* start *

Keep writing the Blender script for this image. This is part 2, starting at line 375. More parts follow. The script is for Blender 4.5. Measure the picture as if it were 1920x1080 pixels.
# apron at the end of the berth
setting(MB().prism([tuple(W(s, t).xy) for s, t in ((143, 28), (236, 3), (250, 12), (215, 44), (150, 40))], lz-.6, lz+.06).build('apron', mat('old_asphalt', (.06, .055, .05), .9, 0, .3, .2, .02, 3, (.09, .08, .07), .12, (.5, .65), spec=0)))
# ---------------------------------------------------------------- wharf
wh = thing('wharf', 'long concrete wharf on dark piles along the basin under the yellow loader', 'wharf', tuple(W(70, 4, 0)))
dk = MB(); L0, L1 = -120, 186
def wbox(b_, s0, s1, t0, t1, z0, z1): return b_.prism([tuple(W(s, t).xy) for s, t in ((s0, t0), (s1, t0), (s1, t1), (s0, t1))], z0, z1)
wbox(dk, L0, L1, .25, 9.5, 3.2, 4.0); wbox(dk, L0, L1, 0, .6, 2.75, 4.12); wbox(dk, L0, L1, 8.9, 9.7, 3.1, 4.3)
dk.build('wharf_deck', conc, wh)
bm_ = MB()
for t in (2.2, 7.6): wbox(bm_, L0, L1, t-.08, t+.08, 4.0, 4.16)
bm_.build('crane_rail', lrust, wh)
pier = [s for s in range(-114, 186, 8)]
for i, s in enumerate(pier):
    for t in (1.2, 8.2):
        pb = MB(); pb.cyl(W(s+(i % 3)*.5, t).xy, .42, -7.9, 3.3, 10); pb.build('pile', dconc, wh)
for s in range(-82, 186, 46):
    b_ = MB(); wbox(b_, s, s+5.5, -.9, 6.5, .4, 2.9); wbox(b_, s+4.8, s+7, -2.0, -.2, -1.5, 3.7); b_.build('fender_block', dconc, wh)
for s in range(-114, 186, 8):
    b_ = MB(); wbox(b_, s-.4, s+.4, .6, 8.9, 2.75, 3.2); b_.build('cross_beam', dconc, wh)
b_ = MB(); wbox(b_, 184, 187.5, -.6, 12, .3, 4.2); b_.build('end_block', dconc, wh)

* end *

--- WRITTEN EXERCISE ---
Transcribe the data above in full, exactly.

--- OUTPUT BELOW ---
Keep writing the Blender script for this image. This is part 2, starting at line 375. More parts follow. The script is for Blender 4.5. Measure the picture as if it were 1920x1080 pixels.
# apron at the end of the berth
setting(MB().prism([tuple(W(s, t).xy) for s, t in ((143, 28), (236, 3), (250, 12), (215, 44), (150, 40))], lz-.6, lz+.06).build('apron', mat('old_asphalt', (.06, .055, .05), .9, 0, .3, .2, .02, 3, (.09, .08, .07), .12, (.5, .65), spec=0)))
# ---------------------------------------------------------------- wharf
wh = thing('wharf', 'long concrete wharf on dark piles along the basin under the yellow loader', 'wharf', tuple(W(70, 4, 0)))
dk = MB(); L0, L1 = -120, 186
def wbox(b_, s0, s1, t0, t1, z0, z1): return b_.prism([tuple(W(s, t).xy) for s, t in ((s0, t0), (s1, t0), (s1, t1), (s0, t1))], z0, z1)
wbox(dk, L0, L1, .25, 9.5, 3.2, 4.0); wbox(dk, L0, L1, 0, .6, 2.75, 4.12); wbox(dk, L0, L1, 8.9, 9.7, 3.1, 4.3)
dk.build('wharf_deck', conc, wh)
bm_ = MB()
for t in (2.2, 7.6): wbox(bm_, L0, L1, t-.08, t+.08, 4.0, 4.16)
bm_.build('crane_rail', lrust, wh)
pier = [s for s in range(-114, 186, 8)]
for i, s in enumerate(pier):
    for t in (1.2, 8.2):
        pb = MB(); pb.cyl(W(s+(i % 3)*.5, t).xy, .42, -7.9, 3.3, 10); pb.build('pile', dconc, wh)
for s in range(-82, 186, 46):
    b_ = MB(); wbox(b_, s, s+5.5, -.9, 6.5, .4, 2.9); wbox(b_, s+4.8, s+7, -2.0, -.2, -1.5, 3.7); b_.build('fender_block', dconc, wh)
for s in range(-114, 186, 8):
    b_ = MB(); wbox(b_, s-.4, s+.4, .6, 8.9, 2.75, 3.2); b_.build('cross_beam', dconc, wh)
b_ = MB(); wbox(b_, 184, 187.5, -.6, 12, .3, 4.2); b_.build('end_block', dconc, wh)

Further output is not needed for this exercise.